Thursday, November 3, 2011

Group moves Port Canaveral battle marker over dispute


Philip Wright (right), chapter president of the Sons of the American Revolution and Ben DuBose, also of the SAR, remove a roadside sign marking the last naval battle of the Revolutionary War. The sign and accompanying monument, currently in front of the Canaveral Port Authority headquarters, is being relocated to Veterans Memorial Park in Merritt Island.

From Florida Today: Group moves Port Canaveral battle marker over dispute
PORT CANAVERAL — The Sons of the American Revolution is taking its cannon and going to a new location, after it could not work out a dispute with Port Canaveral officials.

The organization has had a replica cannon and historic marker on display near the Canaveral Port Authority Maritime Center office building off George J. King Boulevard, commemorating the last naval battle of the American Revolution, which took place on March 10, 1783, a few miles south of Cape Canaveral.

But officials of the Sons of the American Revolution, a lineage society, were concerned about a $50 fee instituted by the port for events like the annual parade the organization held there and the potential for other costs in future years that they feared could reach as high as $1,000.

While the need to reimburse those costs was waived for the 2011 parade, held in March, there was no guarantee that a waiver would be approved in the future, said Ben DuBose, chairman of the Florida State Society of the Sons of the American Revolution Last Naval Battle Committee.

So DuBose and others in the organization felt it was time to move the replica of an 18th-century cannon, the cannon base, the historic marker and a footstone somewhere else. On Tuesday, the items were removed by a crew from Able Monument & Sandblasting of Titusville, aided by DuBose and Philip Wright, president of the 110-member Brevard Sons of the American Revolution chapter. The items are headed for the Brevard Veterans Museum on Merritt Island, where the group plans to have its future parades.

The cannon monument was dedicated in 2007 and was a project of the Brevard chapter of the Sons of the American Revolution, six local chapters of the Daughters of the American Revolution and the Cape Canaveral Navy League. DuBose said the parade, presented annually since 2007, draws an average of 150 marchers and a similar number of spectators.

Port officials noted that, even with this historic display removed, Port Canaveral’s nearby Jetty Park has a granite monument with plaque honoring John Barry, commander of the Continental Navy frigate Alliance in the 1783 battle. The plaque was installed in 1990 and is the site of an annual John Barry Day celebration.

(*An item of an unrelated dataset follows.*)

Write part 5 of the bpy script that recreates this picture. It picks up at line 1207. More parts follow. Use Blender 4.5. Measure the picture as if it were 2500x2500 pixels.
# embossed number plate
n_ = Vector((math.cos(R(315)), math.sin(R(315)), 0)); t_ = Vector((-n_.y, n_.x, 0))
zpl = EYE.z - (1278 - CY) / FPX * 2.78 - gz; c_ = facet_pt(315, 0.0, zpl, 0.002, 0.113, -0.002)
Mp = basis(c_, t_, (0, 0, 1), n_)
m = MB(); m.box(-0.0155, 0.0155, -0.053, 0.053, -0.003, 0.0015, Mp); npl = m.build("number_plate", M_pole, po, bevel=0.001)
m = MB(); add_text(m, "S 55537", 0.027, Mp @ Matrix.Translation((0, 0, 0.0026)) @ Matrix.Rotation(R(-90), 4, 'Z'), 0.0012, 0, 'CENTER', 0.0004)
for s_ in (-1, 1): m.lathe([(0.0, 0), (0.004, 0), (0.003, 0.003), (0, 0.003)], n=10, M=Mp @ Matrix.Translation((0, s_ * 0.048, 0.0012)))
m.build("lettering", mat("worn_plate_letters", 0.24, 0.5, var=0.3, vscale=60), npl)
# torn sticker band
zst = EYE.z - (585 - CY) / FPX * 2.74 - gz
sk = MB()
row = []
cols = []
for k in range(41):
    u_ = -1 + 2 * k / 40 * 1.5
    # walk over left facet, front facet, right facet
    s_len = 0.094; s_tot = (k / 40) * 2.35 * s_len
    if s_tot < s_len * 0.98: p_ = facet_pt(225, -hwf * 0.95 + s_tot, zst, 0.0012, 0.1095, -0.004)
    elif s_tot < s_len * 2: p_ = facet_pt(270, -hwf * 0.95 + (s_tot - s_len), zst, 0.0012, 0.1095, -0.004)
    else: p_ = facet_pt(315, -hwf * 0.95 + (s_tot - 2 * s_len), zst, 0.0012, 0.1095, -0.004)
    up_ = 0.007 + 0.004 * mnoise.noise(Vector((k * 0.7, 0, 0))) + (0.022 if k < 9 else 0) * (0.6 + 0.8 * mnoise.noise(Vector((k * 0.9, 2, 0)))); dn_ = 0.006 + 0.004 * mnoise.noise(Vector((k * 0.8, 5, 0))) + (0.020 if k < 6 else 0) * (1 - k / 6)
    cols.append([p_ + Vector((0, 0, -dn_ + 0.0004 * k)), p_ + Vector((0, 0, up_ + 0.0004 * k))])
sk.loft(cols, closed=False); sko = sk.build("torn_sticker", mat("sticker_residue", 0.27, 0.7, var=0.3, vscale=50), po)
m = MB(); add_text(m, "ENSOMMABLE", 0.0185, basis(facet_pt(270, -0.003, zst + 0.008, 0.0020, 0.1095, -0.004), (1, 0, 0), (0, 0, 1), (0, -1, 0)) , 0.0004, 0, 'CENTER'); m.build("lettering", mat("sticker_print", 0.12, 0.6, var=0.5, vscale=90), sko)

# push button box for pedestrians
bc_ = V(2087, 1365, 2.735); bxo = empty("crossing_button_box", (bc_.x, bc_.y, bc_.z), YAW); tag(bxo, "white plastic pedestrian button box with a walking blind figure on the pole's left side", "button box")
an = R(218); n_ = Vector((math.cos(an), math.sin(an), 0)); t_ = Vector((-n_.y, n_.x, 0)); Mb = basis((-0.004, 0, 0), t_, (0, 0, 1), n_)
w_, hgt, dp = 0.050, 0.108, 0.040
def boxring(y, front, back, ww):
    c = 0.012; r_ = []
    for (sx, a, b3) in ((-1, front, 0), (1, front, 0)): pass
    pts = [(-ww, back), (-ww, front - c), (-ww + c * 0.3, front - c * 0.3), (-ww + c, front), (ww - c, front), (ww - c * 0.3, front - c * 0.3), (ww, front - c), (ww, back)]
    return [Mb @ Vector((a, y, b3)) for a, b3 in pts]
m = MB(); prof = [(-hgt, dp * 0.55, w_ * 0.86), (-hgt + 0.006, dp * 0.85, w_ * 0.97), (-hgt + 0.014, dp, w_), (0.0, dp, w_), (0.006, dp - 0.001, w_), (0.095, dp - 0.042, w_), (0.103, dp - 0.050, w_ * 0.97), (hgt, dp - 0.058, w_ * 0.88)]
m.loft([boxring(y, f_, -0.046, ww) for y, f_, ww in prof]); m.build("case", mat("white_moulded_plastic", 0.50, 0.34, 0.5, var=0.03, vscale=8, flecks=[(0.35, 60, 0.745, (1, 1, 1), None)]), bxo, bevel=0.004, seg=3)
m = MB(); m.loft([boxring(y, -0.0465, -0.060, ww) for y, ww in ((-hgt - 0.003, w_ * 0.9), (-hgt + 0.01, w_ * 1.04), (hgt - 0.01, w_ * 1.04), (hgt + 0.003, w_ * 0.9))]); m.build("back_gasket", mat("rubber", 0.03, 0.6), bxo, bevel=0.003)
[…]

Barry’s ship and another one were carrying Spanish silver coins from Cuba to Philadelphia that would be used to support the Continental Army when they engaged three British ships. The Alliance drove off the British frigate Sybil after a 40-minute battle.

Barry, whose strategy is credited with winning the battle, later would become a commodore and is considered by some historians to be “the father of the U.S. Navy.”